BTW: Governor Palin is not running. BTW: The Tea Party has yet to endorse anyone. BTW: Neither is The Fat Man or Beck or ... Anyway, "It's the economy, stupid" - Slick Willy
Cahir, Typical load of left wing trash not worth reading, Look at who the liberals elected to lead the country in the last Presidental election. The worst President in memory and you dare to criticize the GOP canditates. Liberals keep blaming Bush for the financial situation and what Obama inherited. Well let me remind you that during the last year of the Clinton administration the economy was in a slump when George Bush took office. When Obama took office he had control of the Congress and Senate for 2 years. He didn't lower the debt but increased it by many millions/ trillions. You can't blame George Bush for that. Obama does not have a record that he can run on so has to resort to bashing GOP candidates. By the way Sarah Palin isn't running for office so why is he hitting out at her. Anyone of the Republican Presidental candidates would be better than Obama.
McNamara,don't know where you are from but you are uninformed. Obama is the worst President ever in USA history. He is a dictator and wants to take over every aspect of our lives. I live in Texas, born in Ireland, lived in London, lived in Saudi and if you can't see our liberties disappearing here by this admin. then you have your head in the sand. This report above is so liberal and part of the Obama minons. They disgust meand hate America just like Obama does. We will take any one over Obama.
johhnyb Maybe you should compare job growth during Bush's term vs Obama and how about the two wars Obama is bringing to a close; or that it was his administration that actually took out Bin Laden. And maybe ask workers in America's car manufacturing how they feel about their job's. And about gas prices.... Isn't it time we made speculation in oil illegal? Finally yes my friend our economic woe's are Bush's fault.
Maybe you hadn't noticed, but Mrs Palin was replying to an advert that President Obama launched against her. Isn't she free to do that? By the way, what do you think of President Obama's record on jobs, the price of gasoline, the national debt and bringing peace to the Middle East? Or is all that that still Bush's fault?
America is in a very dangerous time. Many of the fringe who also are the most motivated voters in primaries and major elections no longer care about truth or facts, they merely tune into a station that is going to reinforce their biases.

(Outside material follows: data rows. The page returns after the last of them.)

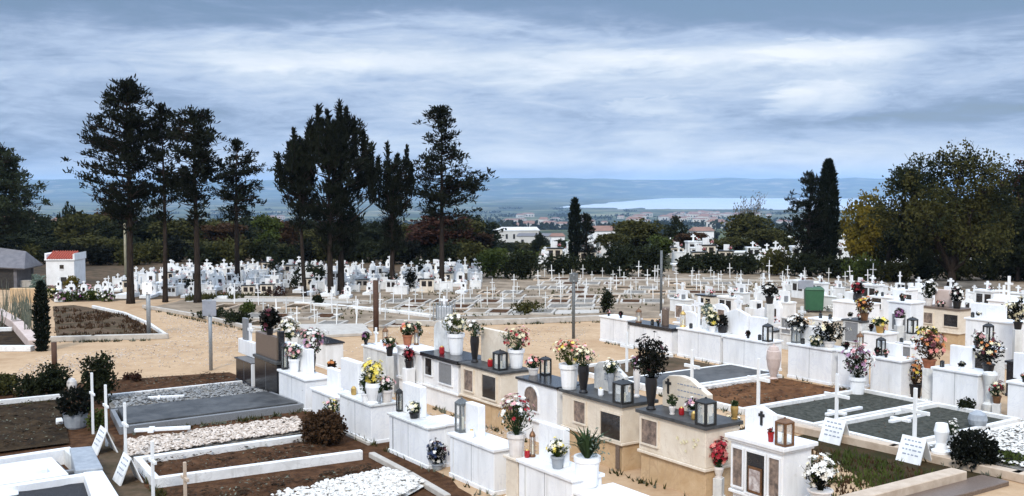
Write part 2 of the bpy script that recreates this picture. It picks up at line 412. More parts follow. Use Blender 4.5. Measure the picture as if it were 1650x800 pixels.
def build_land():
    azs = [-180 + 6 * i for i in range(25)] + [-34 + .5 * i for i in range(137)] + [36 + 6 * i for i in range(24)]
    rs = [3, 10, 20, 30, 40, 50, 60, 70, 79, 83, 90] + [100 * (1.062 ** i) for i in range(83)]
    rs = [r for r in rs if r < 14500]
    mb = MB(); n = len(azs)
    mb.v.append((0, 0, 0))
    for r in rs:
        for az in azs: mb.v.append((r * math.sin(R(az)), r * math.cos(R(az)), land_z(r, az)))
    for k in range(n): mb.f.append((0, 1 + (k + 1) % n, 1 + k)); mb.m.append(0)
    for i in range(len(rs) - 1):
        for k in range(n):
            k2 = (k + 1) % n
            mb.f.append((1 + i * n + k, 1 + i * n + k2, 1 + (i + 1) * n + k2, 1 + (i + 1) * n + k)); mb.m.append(0)
    m = bpy.data.materials.new('land'); m.use_nodes = True; nt = m.node_tree; N = nt.nodes; L = nt.links
    b = N['Principled BSDF']; b.inputs['Roughness'].default_value = .95; b.inputs['Specular IOR Level'].default_value = .15
    geo = N.new('ShaderNodeNewGeometry')
    ln = N.new('ShaderNodeVectorMath'); ln.operation = 'LENGTH'; L.new(geo.outputs['Position'], ln.inputs[0])
    def noi(scale, detail=6, rough=.6):
        q = N.new('ShaderNodeTexNoise'); q.inputs['Scale'].default_value = scale; q.inputs['Detail'].default_value = detail; q.inputs['Roughness'].default_value = rough
        L.new(geo.outputs['Position'], q.inputs['Vector']); return q.outputs[0]
    def ramp(fac, stops):
        q = N.new('ShaderNodeValToRGB'); cr = q.color_ramp
        while len(cr.elements) < len(stops): cr.elements.new(.5)
        for e, (p, c) in zip(cr.elements, stops): e.position = p; e.color = (*c, 1)
        L.new(fac, q.inputs[0]); return q.outputs[0]
    def mixc(f, a, c):
        q = N.new('ShaderNodeMix'); q.data_type = 'RGBA'; L.new(f, q.inputs['Factor']); L.new(a, q.inputs['A']); L.new(c, q.inputs['B']); return q.outputs['Result']
    def mr(v, a, c):
        q = N.new('ShaderNodeMapRange'); q.inputs[1].default_value = a; q.inputs[2].default_value = c; L.new(v, q.inputs[0]); return q.outputs[0]
    sand = mixc(ramp(noi(.35, 9, .7), [(.38, (0, 0, 0)), (.62, (.95, .95, .95))]), ramp(noi(6, 8), [(.3, (.42, .28, .16)), (.7, (.53, .375, .235))]), ramp(noi(2.2, 6), [(.3, (.31, .19, .10)), (.7, (.46, .315, .19))]))
    scrub = ramp(noi(.12, 8), [(.3, (.020, .026, .012)), (.5, (.04, .042, .018)), (.7, (.075, .06, .035))])
    vor = N.new('ShaderNodeTexVoronoi'); vor.inputs['Scale'].default_value = .006
    L.new(geo.outputs['Position'], vor.inputs['Vector'])
    sp = N.new('ShaderNodeSeparateColor'); L.new(vor.outputs['Color'], sp.inputs[0])
    fields = ramp(sp.outputs[0], [(.1, (.05, .07, .03)), (.35, (.11, .12, .05)), (.55, (.20, .17, .10)), (.75, (.09, .12, .05)), (.95, (.30, .25, .17))])
    wood = ramp(noi(.004, 6), [(.42, (0, 0, 0)), (.55, (1, 1, 1))])
    fields = mixc(wood, fields, ramp(noi(.02, 5), [(.3, (.02, .03, .015)), (.7, (.05, .06, .03))]))
    edge = N.new('ShaderNodeMath'); edge.operation = 'MULTIPLY_ADD'; edge.inputs[1].default_value = 14; L.new(noi(.15, 5), edge.inputs[0]); L.new(ln.outputs['Value'], edge.inputs[2])
    c1 = mixc(mr(edge.outputs[0], 66, 72), sand, scrub)
    c2 = mixc(mr(ln.outputs['Value'], 250, 700), c1, fields)
    L.new(c2, b.inputs['Base Color'])
    bp = N.new('ShaderNodeBump'); bp.inputs['Strength'].default_value = .35; bp.inputs['Distance'].default_value = .03
    L.new(noi(14, 6), bp.inputs['Height']); L.new(bp.outputs[0], b.inputs['Normal'])
    structure('ground', mb, m, smooth=True)
build_land()
def build_sea():
    mb = MB(); vs = []
    azs = [0 + 1.0 * i for i in range(43)]
    for az in azs:
        for r in (4300, 10400): vs.append((r * math.sin(R(az)), r * math.cos(R(az)), -100))
    mb.raw(vs, [(2 * i, 2 * i + 2, 2 * i + 3, 2 * i + 1) for i in range(len(azs) - 1)])
    m = mat('sea_water', (.62, .66, .68), (.72, .75, .76), .004, .38, 3, spec=.6, metal=.75)
    structure('water', mb, m)
build_sea()
def build_haze():
    mb = MB(); mb.box(-15500, 15500, -15500, 15500, -112, 130)
    m = bpy.data.materials.new('haze'); m.use_nodes = True; nt = m.node_tree
    nt.nodes.remove(nt.nodes['Principled BSDF'])
    pv = nt.nodes.new('ShaderNodeVolumePrincipled'); pv.inputs['Density'].default_value = 0.9e-4
    pv.inputs['Color'].default_value = (.46, .69, 1.0, 1); pv.inputs['Anisotropy'].default_value = 0.1
    nt.links.new(pv.outputs[0], nt.nodes['Material Output'].inputs['Volume'])
    o = mb.build('haze', m); tag(o, 'pale blue haze over the bay and hills', None, kind='stuff')
build_haze()

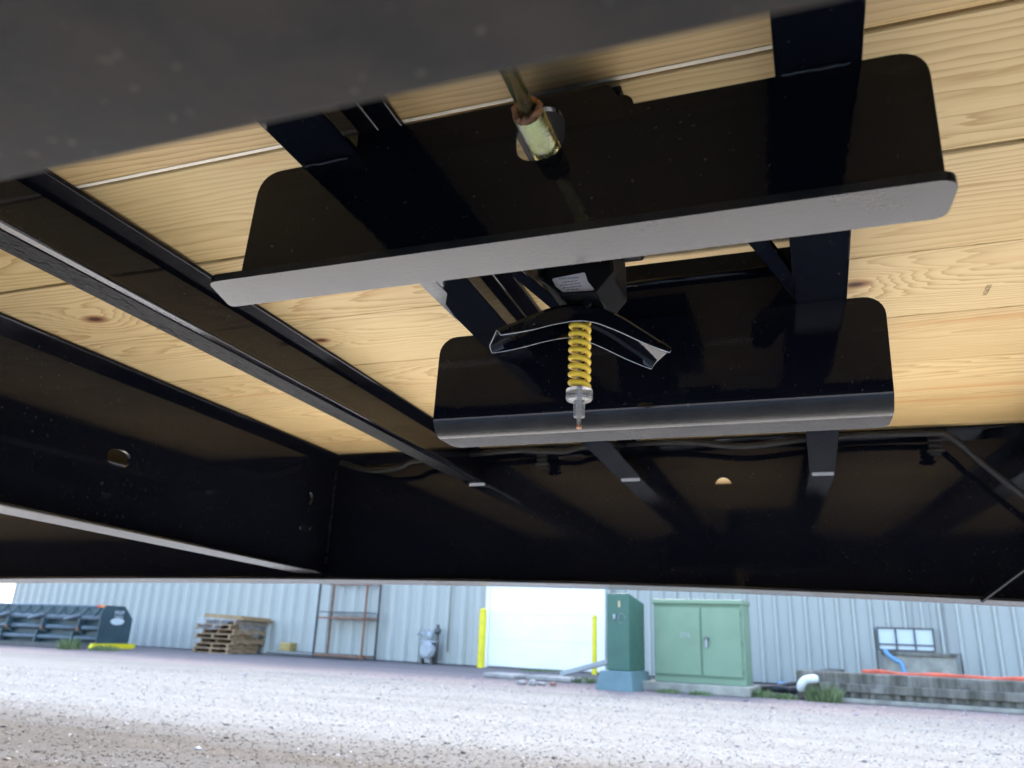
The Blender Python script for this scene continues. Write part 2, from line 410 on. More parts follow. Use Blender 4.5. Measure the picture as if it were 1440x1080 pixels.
def pebble_field():
    N = 52000
    # denser near the camera, only in the wedge in front of it
    dist = 3.3 * np.exp(rng.random(N) * math.log(12.5 / 3.3)); ang = (rng.random(N) - 0.5) * R(84)
    px, py = np.sin(ang) * dist, np.cos(ang) * dist
    dwall = -0.4695 * px - 0.8829 * py + 14.41
    keep = (dwall > 0.3) & ~((-np.sin(-PHI) * px + np.cos(PHI) * py < 2.5))
    px, py, dist, dwall = px[keep], py[keep], dist[keep], dwall[keep]; n = len(px)
    sz = (0.0035 + 0.0095 * rng.random(n) ** 4) * (0.8 + dist / 14); sz[rng.random(n) < 0.012] *= 2.2
    base = np.array([(1, 0, 0), (-.5, .87, 0), (-.5, -.87, 0), (0.1, 0, .36), (0, 0.1, -.3)], float)
    fac = np.array([(0, 1, 3), (1, 2, 3), (2, 0, 3), (1, 0, 4), (2, 1, 4), (0, 2, 4)])
    th = rng.random(n) * 6.283; c, s_ = np.cos(th), np.sin(th)
    V = base[None] * (0.7 + 0.6 * rng.random((n, 5, 1))) * sz[:, None, None]
    vx = V[..., 0] * c[:, None] - V[..., 1] * s_[:, None] * 0.7; vy = V[..., 0] * s_[:, None] + V[..., 1] * c[:, None] * 0.7
    VV = np.stack([vx + px[:, None], vy + py[:, None], V[..., 2] + (sz * 0.10)[:, None]], -1).reshape(-1, 3)
    F = (fac[None] + 5 * np.arange(n)[:, None, None]).reshape(-1, 3)
    me = bpy.data.meshes.new('loose_gravel'); me.vertices.add(len(VV)); me.vertices.foreach_set('co', VV.ravel())
    me.loops.add(F.size); me.loops.foreach_set('vertex_index', F.ravel()); me.polygons.add(len(F))
    me.polygons.foreach_set('loop_start', np.arange(0, F.size, 3)); me.polygons.foreach_set('loop_total', np.full(len(F), 3))
    me.update()
    trk = py + 0.36 * px; br = np.clip((5.0 - trk) / 0.5 + rng.normal(0, .5, n), 0, 1)[:, None]
    pk = np.clip((5.4 - dwall) / 0.9 + rng.normal(0, .4, n), 0, 1)[:, None]
    v = (0.15 + 0.25 * rng.random(n) ** 1.6)[:, None]
    col = v * np.array([0.98, 1.0, 1.02])
    col = col * (1 - pk) + v * np.array([1.08, 0.90, 1.0]) * pk
    col = col * (1 - br) + v * np.array([0.90, 0.78, 0.65]) * 0.55 * br
    hot = rng.random(n) < 0.04; col[hot] = 0.5
    rgba = np.concatenate([col, np.ones((n, 1))], 1)
    at = me.color_attributes.new('tint', 'FLOAT_COLOR', 'POINT'); at.data.foreach_set('color', np.repeat(rgba, 5, 0).ravel())
    return me
kind(link('loose_gravel', pebble_field(), 'pebbles'), 'stuff')

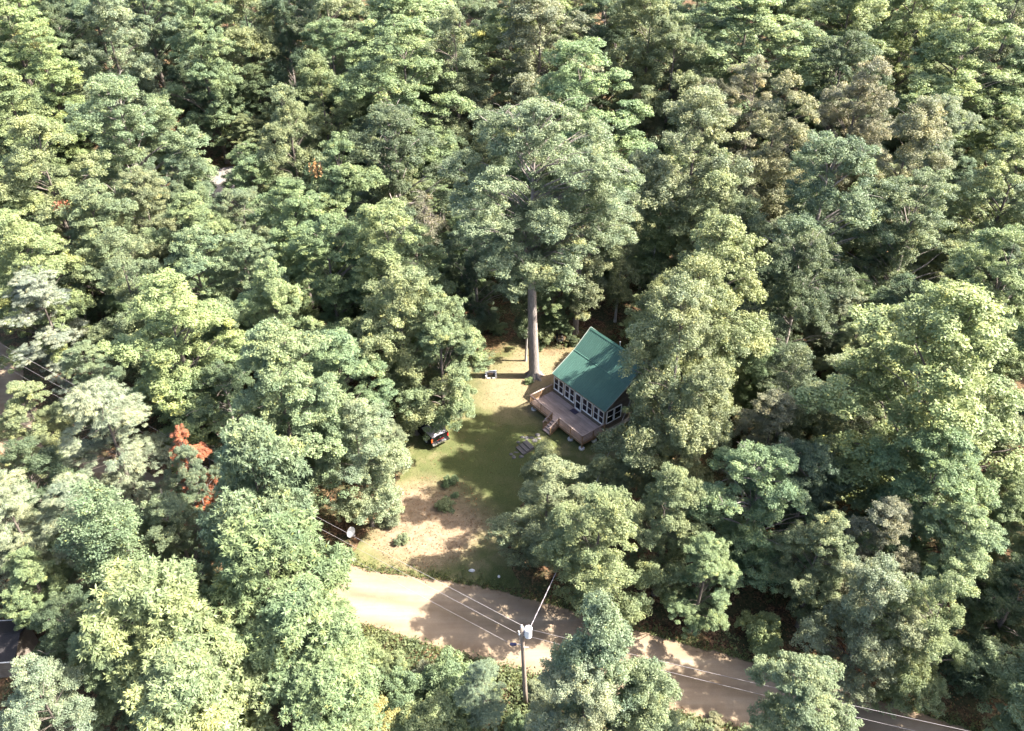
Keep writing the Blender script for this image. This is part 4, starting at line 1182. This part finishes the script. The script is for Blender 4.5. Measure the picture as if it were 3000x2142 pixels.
for _ in range(4000):           # behind the last crowns in view and just outside the picture's sides
    side = frnd.random()
    if side < .5: y = frnd.uniform(138, 178); x = frnd.uniform(-105, 105)
    else:
        y = frnd.uniform(26, 140); half = .62 * math.hypot(y, 40); x = (half + frnd.uniform(2, 15)) * (1 if side < .85 else -1)
    h = frnd.uniform(16, 22); k = frnd.choice(['maple', 'oak', 'ash', 'maple'])
    if try_fill(x, y, h, h * frnd.uniform(.25, .3), k, frnd.choice(['lime', 'green', 'blue', 'pale', 'green']), 7.2): n += 1
    if n >= 95: break
ORD = ['first', 'second', 'third', 'fourth', 'fifth', 'sixth', 'seventh', 'eighth', 'ninth', 'tenth', 'eleventh', 'twelfth', 'thirteenth', 'fourteenth', 'fifteenth', 'sixteenth', 'seventeenth', 'eighteenth', 'nineteenth', 'twentieth']
TEN = {7: 'seventy', 8: 'eighty', 9: 'ninety', 2: 'twenty', 3: 'thirty', 4: 'forty', 5: 'fifty', 6: 'sixty'}
def ordinal(i):
    if i < 20: return ORD[i]
    t, u = divmod(i + 1, 10)
    return TEN[t][:-1] + 'ieth' if u == 0 else TEN[t] + '-' + ORD[u - 1]
def zone(x, y, h):
    a = x / y
    if y > 137: return 'tall tree', 'in the last row'
    if h > 15: return 'tall tree', ('at the left border' if x < 0 else 'at the right border')
    if y > 100: return 'low tree', 'in the far upper ' + ('left woods' if a < -.15 else 'right woods' if a > .2 else 'middle woods')
    if y > 79: return 'low tree', ('in the woods behind the cabin' if -.08 < a < .25 else 'on the upper left slope' if a < 0 else 'on the upper right slope')
    if x < -6: return 'low tree', ('in the woods left of the lawn' if droad(x, y) > 0 and y > 45 - (x + 13) * .6 else 'in the bottom left woods')
    return 'low tree', ('in the woods right of the cabin' if y > 48 else 'in the lower right woods')
zs_ = {}
for f in FILL: zs_.setdefault(zone(f[0], f[1], f[2]), []).append(f)
CW = dict(green='green', dark='dark green', olive='olive', pale='pale green', blue='bluish', lime='light green')
for (what, where), lst in zs_.items():
    lst.sort(key=lambda f: f[0] / f[1])
    for i, f in enumerate(lst):
        plant(*f, '%s %s, %s from left %s' % (CW[f[5]], what, ordinal(i), where), 'filling trees ' + where)

# ------------------------------------------------------------------ loose stuff: grass, weeds, fallen leaves, undergrowth
def stuff(name, label, pts, nrm, axs, L, W, tint, col, mat):
    o = link(name, leaf_mesh(name, pts, nrm, axs, L, W, tint, mat))
    o.color = col + (1,)
    return tag(o, label, None, None, 'stuff')
q = np.random.default_rng(5)
def scatter(n, x0, x1, y0, y1, ok):
    out = []
    while len(out) < n:
        for x, y in zip(q.uniform(x0, x1, 4000), q.uniform(y0, y1, 4000)):
            if ok(x, y): out.append((x, y))
            if len(out) >= n: break
    return np.array(out)
# lawn grass
P = scatter(26000, -11, 14, 43, 78, lambda x, y: in_poly(x, y, LAWN) and (math.hypot(x + 7.2, y - 50) > 4.6 or q.random() < .15))
n = len(P); hh = q.uniform(.05, .12, n)
pts = np.column_stack([P, hh * .5 + .006]); ax = np.column_stack([q.normal(0, .45, n), q.normal(0, .45, n), np.ones(n)])
stuff('lawn_grass', 'short mown grass blades of the lawn', pts, unit(np.column_stack([q.normal(0, 1, (n, 2)), q.uniform(.2, .9, n)])), ax, hh, q.uniform(.02, .05, n), np.clip(q.normal(.5, .22, n), 0, .95), (.125, .125, .055), M['blade'])
# verge weeds both sides of the road
cand = []
for i in range(0, len(L_) - 1):
    if -16 < L_[i][0] < 34:
        for side, E_ in ((1, L_), (-1, R_)):
            d = E_[i + 1] - E_[i]; ln = np.linalg.norm(d); d = d / ln; nn_ = np.array((-d[1], d[0])) * side
            for k in range(int(ln * (130 if side > 0 else 330))):
                w = abs(q.normal(0, .55 if side > 0 else 1.3)) - .12
                cand.append(E_[i] + d * q.uniform(0, ln) + nn_ * w)
P = np.array(cand); n = len(P); hh = q.uniform(.06, .34, n)
pts = np.column_stack([P, hh * .5 + .01]); ax = np.column_stack([q.normal(0, .5, n), q.normal(0, .5, n), np.ones(n)])
stuff('verge_grass', 'ragged green grass and weeds along both road edges', pts, unit(np.column_stack([q.normal(0, 1, (n, 2)), q.uniform(.3, 1.0, n)])), ax, hh, q.uniform(.03, .09, n), np.clip(q.normal(.5, .22, n), 0, .95), (.12, .14, .06), M['blade'])
# fallen leaves
def okl(x, y):
    if droad(x, y) < -.5: return False
    if in_poly(x, y, LAWN): return math.hypot(x + 7.2, y - 50) < 5.5 or y > 74.5 or q.random() < .06
    return True
P = scatter(30000, -40, 34, 30, 86, okl)
n = len(P)
pts = np.column_stack([P, q.uniform(.015, .07, n)])
nn = unit(np.column_stack([q.normal(0, .5, (n, 2)), np.ones(n)]))
stuff('fallen_leaves', 'brown and orange fallen leaves on the forest floor', pts, nn, q.normal(0, 1, (n, 3)), q.uniform(.10, .2, n), q.uniform(.07, .14, n), np.clip(q.normal(.5, .25, n), 0, .95), (.18, .105, .062), M['blade'])
# undergrowth: seedlings and ferns in patches
ctr = scatter(1800, -75, 70, 30, 125, lambda x, y: clear_of_open(x, y, .6) or (droad(x, y) > .5 and not in_poly(x, y, LAWN) and y < 38))
ctr = np.concatenate([ctr, scatter(420, -14, 3, 28.5, 38.5, lambda x, y: droad(x, y) > .15 and y < 41 - (x + 13) * .25), scatter(160, 9, 30, 25, 32, lambda x, y: droad(x, y) > .3)])
pp, nn, aa = [], [], []
for (x, y) in ctr:
    k = 34; R0 = q.uniform(.35, 1.0); h0 = q.uniform(.25, 1.1)
    o = unit(q.normal(0, 1, (k, 3))) * (q.uniform(.1, 1, (k, 1)) ** .5) * np.array((R0, R0, h0 * .55))
    pp.append(o + np.array((x, y, gz(x, y) + h0 * .6))); nn.append(unit(np.array((0, 0, .9)) + q.normal(0, .5, (k, 3)))); aa.append(q.normal(0, 1, (k, 3)))
pts = np.concatenate(pp); n = len(pts); pts[:, 2] = np.maximum(pts[:, 2], .03)
tt = np.repeat(np.clip(q.normal(.48, .16, len(ctr)), 0, .9), 34) + q.normal(0, .1, n)
stuff('undergrowth', 'seedlings and ferns covering the forest floor', pts, np.concatenate(nn), np.concatenate(aa), q.uniform(.14, .3, n), q.uniform(.08, .17, n), np.clip(tt, 0, .95), (.105, .125, .06), M['leaf'])
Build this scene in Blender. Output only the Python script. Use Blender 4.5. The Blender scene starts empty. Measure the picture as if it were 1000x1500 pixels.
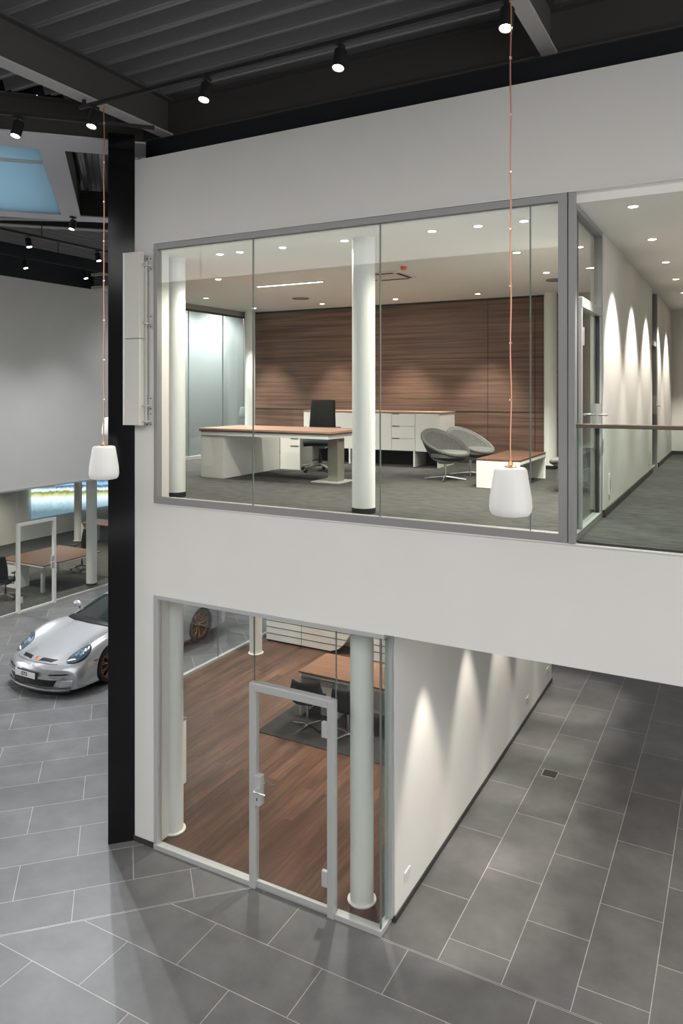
import bpy, bmesh, math, random
from mathutils import Vector, Matrix
random.seed(7)
PI = math.pi; S2 = math.sqrt(2)
COL = bpy.context.scene.collection
SC = bpy.context.scene

# ------------------------------------------------------------------ materials
def mat(name, col=(.5, .5, .5), rough=.5, metal=0., spec=.5, emit=None, estr=0., coat=0.):
    m = bpy.data.materials.new(name); m.use_nodes = True
    b = m.node_tree.nodes['Principled BSDF']
    b.inputs['Base Color'].default_value = (*col, 1)
    b.inputs['Roughness'].default_value = rough
    b.inputs['Metallic'].default_value = metal
    b.inputs['Specular IOR Level'].default_value = spec
    b.inputs['Coat Weight'].default_value = coat
    b.inputs['Coat Roughness'].default_value = .05
    if emit:
        b.inputs['Emission Color'].default_value = (*emit, 1)
        b.inputs['Emission Strength'].default_value = estr
    return m

def N(m, t, **kw):
    n = m.node_tree.nodes.new(t)
    for k, v in kw.items(): setattr(n, k, v)
    return n
def L(m, a, b): m.node_tree.links.new(a, b)

def coords(m, scale=(1, 1, 1), rot=(0, 0, 0), loc=(0, 0, 0)):
    g = N(m, 'ShaderNodeNewGeometry')
    mp = N(m, 'ShaderNodeMapping')
    mp.inputs['Scale'].default_value = scale
    mp.inputs['Rotation'].default_value = rot
    mp.inputs['Location'].default_value = loc
    L(m, g.outputs['Position'], mp.inputs['Vector'])
    return mp.outputs['Vector']

def noise_mix(name, c1, c2, scale=3., detail=4, rough=.6, vscale=(1, 1, 1), lo=.35, hi=.65, spec=.5, bump=0., bscale=200.):
    m = mat(name, c1, rough, spec=spec)
    b = m.node_tree.nodes['Principled BSDF']
    v = coords(m, vscale)
    n = N(m, 'ShaderNodeTexNoise'); n.inputs['Scale'].default_value = scale; n.inputs['Detail'].default_value = detail
    L(m, v, n.inputs['Vector'])
    r = N(m, 'ShaderNodeValToRGB')
    r.color_ramp.elements[0].position = lo; r.color_ramp.elements[0].color = (*c1, 1)
    r.color_ramp.elements[1].position = hi; r.color_ramp.elements[1].color = (*c2, 1)
    L(m, n.outputs['Fac'], r.inputs['Fac']); L(m, r.outputs['Color'], b.inputs['Base Color'])
    if bump:
        n2 = N(m, 'ShaderNodeTexNoise'); n2.inputs['Scale'].default_value = bscale; n2.inputs['Detail'].default_value = 2
        L(m, coords(m), n2.inputs['Vector'])
        bp = N(m, 'ShaderNodeBump'); bp.inputs['Strength'].default_value = bump; bp.inputs['Distance'].default_value = .005
        L(m, n2.outputs['Fac'], bp.inputs['Height']); L(m, bp.outputs['Normal'], b.inputs['Normal'])
    return m

def tile_mat(name, rot, loc, grout=(.36, .35, .33)):
    """stone tiles 1.2 x 0.6 m, half bond; local u axis runs along the tile length"""
    m = mat(name, (.1, .1, .1), .42, spec=.45)
    b = m.node_tree.nodes['Principled BSDF']
    v = coords(m, (1, 1, 1), (0, 0, rot), loc)
    br = N(m, 'ShaderNodeTexBrick'); br.offset = .5; br.offset_frequency = 2; br.squash = 1
    for k, val in (('Scale', 1.), ('Mortar Size', .0035), ('Mortar Smooth', 0.), ('Bias', 0.), ('Brick Width', 1.205), ('Row Height', .6)):
        br.inputs[k].default_value = val
    br.inputs['Color1'].default_value = (.098, .098, .099, 1); br.inputs['Color2'].default_value = (.125, .125, .126, 1)
    br.inputs['Mortar'].default_value = (*grout, 1)
    L(m, v, br.inputs['Vector'])
    n = N(m, 'ShaderNodeTexNoise'); n.inputs['Scale'].default_value = 2.3; n.inputs['Detail'].default_value = 7; n.inputs['Roughness'].default_value = .6
    L(m, coords(m), n.inputs['Vector'])
    r = N(m, 'ShaderNodeValToRGB')
    r.color_ramp.elements[0].position = .3; r.color_ramp.elements[0].color = (.84, .84, .84, 1)
    r.color_ramp.elements[1].position = .72; r.color_ramp.elements[1].color = (1.28, 1.28, 1.28, 1)
    L(m, n.outputs['Fac'], r.inputs['Fac'])
    mx = N(m, 'ShaderNodeMix', data_type='RGBA', blend_type='MULTIPLY'); mx.inputs['Factor'].default_value = 1
    L(m, br.outputs['Color'], mx.inputs['A']); L(m, r.outputs['Color'], mx.inputs['B'])
    L(m, mx.outputs['Result'], b.inputs['Base Color'])
    return m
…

Murdoch, Roger Ailes and Karl Rove have created a “machine” that has taken control; with one purpose, to distort the facts so severely that the American voter truly believes they are under threat by the present administration. While all the manufactures deflections and sideshows grab attention, our country falls deeper into debt, with infrastructure crumbling while GOP “Cheerleader” like the very ignorant Mrs. Palin continue to feed the nation propaganda. Haven’t we had enough of this?